State Police filed charges against the boy on April 23, but did not release the information to the public or press. The incident was not made public until Wednesday's juvenile court hearing.

The charges included threatening a school official, teacher Anthony J. Paci Jr., who testified that he confiscated two Penthouse magazines from the teenager on April 12.

The boy was disciplined for that incident, according to testimony.

His two classmates testified that about 10 days later, the boy showed them a knife in his bookbag and said he was going to "slice Mr. Paci" for taking the magazines.

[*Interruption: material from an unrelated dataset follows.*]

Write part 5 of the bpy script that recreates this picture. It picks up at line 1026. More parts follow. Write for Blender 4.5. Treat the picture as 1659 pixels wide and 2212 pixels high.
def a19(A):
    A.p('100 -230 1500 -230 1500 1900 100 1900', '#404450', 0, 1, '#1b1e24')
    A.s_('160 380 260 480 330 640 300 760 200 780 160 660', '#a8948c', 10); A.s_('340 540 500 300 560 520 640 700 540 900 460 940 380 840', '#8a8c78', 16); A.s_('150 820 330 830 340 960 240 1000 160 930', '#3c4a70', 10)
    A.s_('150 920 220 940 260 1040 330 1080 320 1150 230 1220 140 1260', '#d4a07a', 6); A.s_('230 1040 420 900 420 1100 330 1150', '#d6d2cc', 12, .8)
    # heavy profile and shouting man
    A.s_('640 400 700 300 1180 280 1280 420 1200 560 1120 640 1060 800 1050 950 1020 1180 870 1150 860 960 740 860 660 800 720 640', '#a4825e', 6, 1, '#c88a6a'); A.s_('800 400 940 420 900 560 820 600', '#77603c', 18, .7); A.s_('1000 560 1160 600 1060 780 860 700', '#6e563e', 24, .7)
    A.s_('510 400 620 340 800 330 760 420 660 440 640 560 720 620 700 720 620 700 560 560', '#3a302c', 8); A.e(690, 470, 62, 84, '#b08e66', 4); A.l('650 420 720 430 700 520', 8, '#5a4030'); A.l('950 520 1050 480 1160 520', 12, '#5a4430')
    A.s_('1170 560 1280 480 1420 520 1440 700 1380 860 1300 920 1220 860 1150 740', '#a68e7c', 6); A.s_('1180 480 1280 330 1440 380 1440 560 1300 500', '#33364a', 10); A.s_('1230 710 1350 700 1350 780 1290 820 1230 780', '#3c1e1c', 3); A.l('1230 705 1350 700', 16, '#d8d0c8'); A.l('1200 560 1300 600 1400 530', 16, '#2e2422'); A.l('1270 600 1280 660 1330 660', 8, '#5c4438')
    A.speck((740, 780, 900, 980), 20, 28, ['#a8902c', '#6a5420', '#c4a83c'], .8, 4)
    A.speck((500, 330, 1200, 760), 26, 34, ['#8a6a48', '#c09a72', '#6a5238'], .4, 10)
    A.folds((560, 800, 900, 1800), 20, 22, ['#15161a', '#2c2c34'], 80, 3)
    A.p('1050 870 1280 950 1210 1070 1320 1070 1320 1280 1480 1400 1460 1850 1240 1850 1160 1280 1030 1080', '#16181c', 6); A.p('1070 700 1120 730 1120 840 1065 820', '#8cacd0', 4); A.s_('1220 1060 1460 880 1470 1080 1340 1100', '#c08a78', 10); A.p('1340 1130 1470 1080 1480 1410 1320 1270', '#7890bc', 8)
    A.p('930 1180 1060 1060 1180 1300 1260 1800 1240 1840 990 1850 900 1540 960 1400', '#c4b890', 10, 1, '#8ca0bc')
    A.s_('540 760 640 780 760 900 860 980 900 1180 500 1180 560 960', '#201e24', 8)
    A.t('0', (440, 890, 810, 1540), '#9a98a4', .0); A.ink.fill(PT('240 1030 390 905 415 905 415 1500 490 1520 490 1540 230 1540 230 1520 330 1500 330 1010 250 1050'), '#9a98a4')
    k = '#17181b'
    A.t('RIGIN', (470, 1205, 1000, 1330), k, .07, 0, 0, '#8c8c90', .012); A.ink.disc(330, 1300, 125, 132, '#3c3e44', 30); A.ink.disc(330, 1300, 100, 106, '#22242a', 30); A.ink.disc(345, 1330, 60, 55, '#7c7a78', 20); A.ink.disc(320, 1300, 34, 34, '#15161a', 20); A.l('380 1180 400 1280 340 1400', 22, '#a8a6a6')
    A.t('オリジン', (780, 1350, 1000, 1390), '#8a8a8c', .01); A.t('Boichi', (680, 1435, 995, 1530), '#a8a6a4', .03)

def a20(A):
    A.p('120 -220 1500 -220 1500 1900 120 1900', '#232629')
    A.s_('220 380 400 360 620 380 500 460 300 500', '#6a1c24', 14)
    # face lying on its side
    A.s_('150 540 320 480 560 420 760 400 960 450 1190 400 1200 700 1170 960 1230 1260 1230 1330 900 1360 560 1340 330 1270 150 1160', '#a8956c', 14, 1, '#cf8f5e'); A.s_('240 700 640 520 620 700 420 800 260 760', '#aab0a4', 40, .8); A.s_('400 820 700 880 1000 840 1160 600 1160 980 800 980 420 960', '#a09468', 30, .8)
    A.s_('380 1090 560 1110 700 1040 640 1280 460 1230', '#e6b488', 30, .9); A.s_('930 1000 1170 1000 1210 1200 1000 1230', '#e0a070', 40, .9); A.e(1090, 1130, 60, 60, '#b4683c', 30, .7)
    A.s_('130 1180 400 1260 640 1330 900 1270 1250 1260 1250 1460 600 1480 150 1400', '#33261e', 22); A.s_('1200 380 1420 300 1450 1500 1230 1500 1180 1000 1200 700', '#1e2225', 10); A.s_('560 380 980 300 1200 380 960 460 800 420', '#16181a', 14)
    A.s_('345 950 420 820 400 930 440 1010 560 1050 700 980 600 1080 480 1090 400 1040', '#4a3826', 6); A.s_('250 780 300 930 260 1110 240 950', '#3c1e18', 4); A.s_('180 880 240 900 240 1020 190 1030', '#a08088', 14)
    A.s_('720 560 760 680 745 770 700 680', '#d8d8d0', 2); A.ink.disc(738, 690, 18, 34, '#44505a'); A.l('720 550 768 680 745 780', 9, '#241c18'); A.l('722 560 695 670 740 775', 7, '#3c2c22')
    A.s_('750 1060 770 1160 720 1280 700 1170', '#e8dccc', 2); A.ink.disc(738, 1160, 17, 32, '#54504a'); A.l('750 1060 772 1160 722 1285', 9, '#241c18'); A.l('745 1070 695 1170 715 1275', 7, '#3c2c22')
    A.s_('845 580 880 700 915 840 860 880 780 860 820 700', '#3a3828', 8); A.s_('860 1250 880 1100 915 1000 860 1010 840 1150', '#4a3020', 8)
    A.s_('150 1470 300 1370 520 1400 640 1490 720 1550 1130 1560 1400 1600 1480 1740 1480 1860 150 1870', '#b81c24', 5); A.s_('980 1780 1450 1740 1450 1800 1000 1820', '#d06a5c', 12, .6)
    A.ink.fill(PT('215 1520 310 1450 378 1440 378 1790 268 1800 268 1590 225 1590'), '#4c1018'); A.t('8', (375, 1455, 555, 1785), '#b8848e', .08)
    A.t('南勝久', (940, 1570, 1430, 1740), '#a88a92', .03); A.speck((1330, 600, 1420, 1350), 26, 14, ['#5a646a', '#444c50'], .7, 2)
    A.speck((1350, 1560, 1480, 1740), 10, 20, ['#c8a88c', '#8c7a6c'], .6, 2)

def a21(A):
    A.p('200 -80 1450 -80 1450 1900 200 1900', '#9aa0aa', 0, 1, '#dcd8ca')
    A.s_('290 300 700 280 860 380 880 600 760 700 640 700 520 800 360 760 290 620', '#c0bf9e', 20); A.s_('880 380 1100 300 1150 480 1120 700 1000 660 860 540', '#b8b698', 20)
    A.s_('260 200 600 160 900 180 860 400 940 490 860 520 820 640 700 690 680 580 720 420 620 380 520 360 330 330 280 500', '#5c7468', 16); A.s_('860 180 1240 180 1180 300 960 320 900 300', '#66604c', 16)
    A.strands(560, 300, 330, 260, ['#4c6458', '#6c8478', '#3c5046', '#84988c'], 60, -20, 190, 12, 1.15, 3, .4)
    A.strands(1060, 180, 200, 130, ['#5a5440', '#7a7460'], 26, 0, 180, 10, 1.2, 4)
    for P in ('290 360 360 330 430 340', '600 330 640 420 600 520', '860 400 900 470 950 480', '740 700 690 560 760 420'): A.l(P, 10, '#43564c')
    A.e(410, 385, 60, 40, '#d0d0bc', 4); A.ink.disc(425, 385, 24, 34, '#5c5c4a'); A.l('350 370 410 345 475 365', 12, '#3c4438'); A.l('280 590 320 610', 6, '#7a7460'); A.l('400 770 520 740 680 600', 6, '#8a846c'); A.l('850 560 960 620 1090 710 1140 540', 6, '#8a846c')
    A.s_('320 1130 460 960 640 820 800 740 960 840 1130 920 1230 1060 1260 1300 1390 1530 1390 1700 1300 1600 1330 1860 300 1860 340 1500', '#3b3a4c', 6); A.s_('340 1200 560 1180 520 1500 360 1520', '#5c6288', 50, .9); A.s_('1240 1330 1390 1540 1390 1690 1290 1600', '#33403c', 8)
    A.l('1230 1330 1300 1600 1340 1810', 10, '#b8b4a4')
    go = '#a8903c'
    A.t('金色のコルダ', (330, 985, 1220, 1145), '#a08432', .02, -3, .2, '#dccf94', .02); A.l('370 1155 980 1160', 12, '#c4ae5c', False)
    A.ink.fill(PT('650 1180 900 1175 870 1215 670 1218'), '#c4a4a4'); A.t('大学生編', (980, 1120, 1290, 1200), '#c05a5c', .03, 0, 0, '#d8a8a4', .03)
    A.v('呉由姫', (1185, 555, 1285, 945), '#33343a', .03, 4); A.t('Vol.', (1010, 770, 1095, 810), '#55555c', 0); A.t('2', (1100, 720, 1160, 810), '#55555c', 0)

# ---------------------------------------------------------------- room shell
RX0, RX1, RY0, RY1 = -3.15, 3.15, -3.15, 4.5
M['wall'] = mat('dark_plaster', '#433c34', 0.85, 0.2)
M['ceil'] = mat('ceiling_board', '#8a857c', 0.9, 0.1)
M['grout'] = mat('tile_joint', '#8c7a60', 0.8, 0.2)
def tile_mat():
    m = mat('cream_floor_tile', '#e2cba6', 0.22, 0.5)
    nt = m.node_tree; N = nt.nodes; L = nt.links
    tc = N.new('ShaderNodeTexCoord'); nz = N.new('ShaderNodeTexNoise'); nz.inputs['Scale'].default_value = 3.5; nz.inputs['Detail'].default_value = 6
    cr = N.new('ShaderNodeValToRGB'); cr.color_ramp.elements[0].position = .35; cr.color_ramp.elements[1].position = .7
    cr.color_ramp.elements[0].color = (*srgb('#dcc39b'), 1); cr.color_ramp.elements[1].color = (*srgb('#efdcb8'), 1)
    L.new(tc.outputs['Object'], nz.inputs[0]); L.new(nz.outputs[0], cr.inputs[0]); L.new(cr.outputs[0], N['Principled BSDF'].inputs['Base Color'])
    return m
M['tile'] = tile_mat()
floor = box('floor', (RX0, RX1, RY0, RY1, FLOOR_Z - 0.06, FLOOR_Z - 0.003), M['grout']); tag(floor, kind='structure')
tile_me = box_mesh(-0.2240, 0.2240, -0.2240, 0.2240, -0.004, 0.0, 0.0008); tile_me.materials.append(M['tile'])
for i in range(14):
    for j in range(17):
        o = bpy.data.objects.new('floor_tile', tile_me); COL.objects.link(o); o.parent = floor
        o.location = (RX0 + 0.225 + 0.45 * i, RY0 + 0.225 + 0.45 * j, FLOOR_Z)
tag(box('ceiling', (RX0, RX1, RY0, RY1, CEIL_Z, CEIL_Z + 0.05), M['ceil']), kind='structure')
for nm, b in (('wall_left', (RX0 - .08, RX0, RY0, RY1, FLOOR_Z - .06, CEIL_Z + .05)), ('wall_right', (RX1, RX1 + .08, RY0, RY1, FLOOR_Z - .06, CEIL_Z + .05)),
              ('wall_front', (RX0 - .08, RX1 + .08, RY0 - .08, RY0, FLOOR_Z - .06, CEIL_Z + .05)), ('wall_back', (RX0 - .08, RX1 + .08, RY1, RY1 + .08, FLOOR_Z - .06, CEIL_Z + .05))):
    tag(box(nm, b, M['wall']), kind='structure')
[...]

Trooper Troy McDonough testified that in his interview, the youth yelled that other kids were picking on him. He initially said he had taken nothing to school but then admitted he took in a knife sheath, McDonough said.

"He denied saying he wanted to cut the teacher but he did say he wanted to hit him with a shovel or a baseball bat," McDonough said.

On the stand Wednesday, the boy denied making that statement to the trooper.

But the boy's mother testified she heard her son tell the trooper he wanted to hit the teacher with a shovel or a baseball bat.

McDowell said the case boiled down to credibility and he had no indication that the other two boys who testified had any reason to "put their heads together and come up with the same story."

The 13-year-old could be removed from his home until his 21st birthday, according to Maryland law.

McDowell ordered the psychiatric evaluation Wednesday, saying said he was worried about an earlier psychiatric report on the boy after he was charged in April that indicated the youth showed rage and anger toward those who criticize him.

He said it reminded him of stories he'd seen on TV, profiling the students involved in the Colorado rampage.

A disposition hearing will be scheduled within 30 days, after the results of the psychiatric evaluation from the Finan Center in Cumberland, Md., is completed.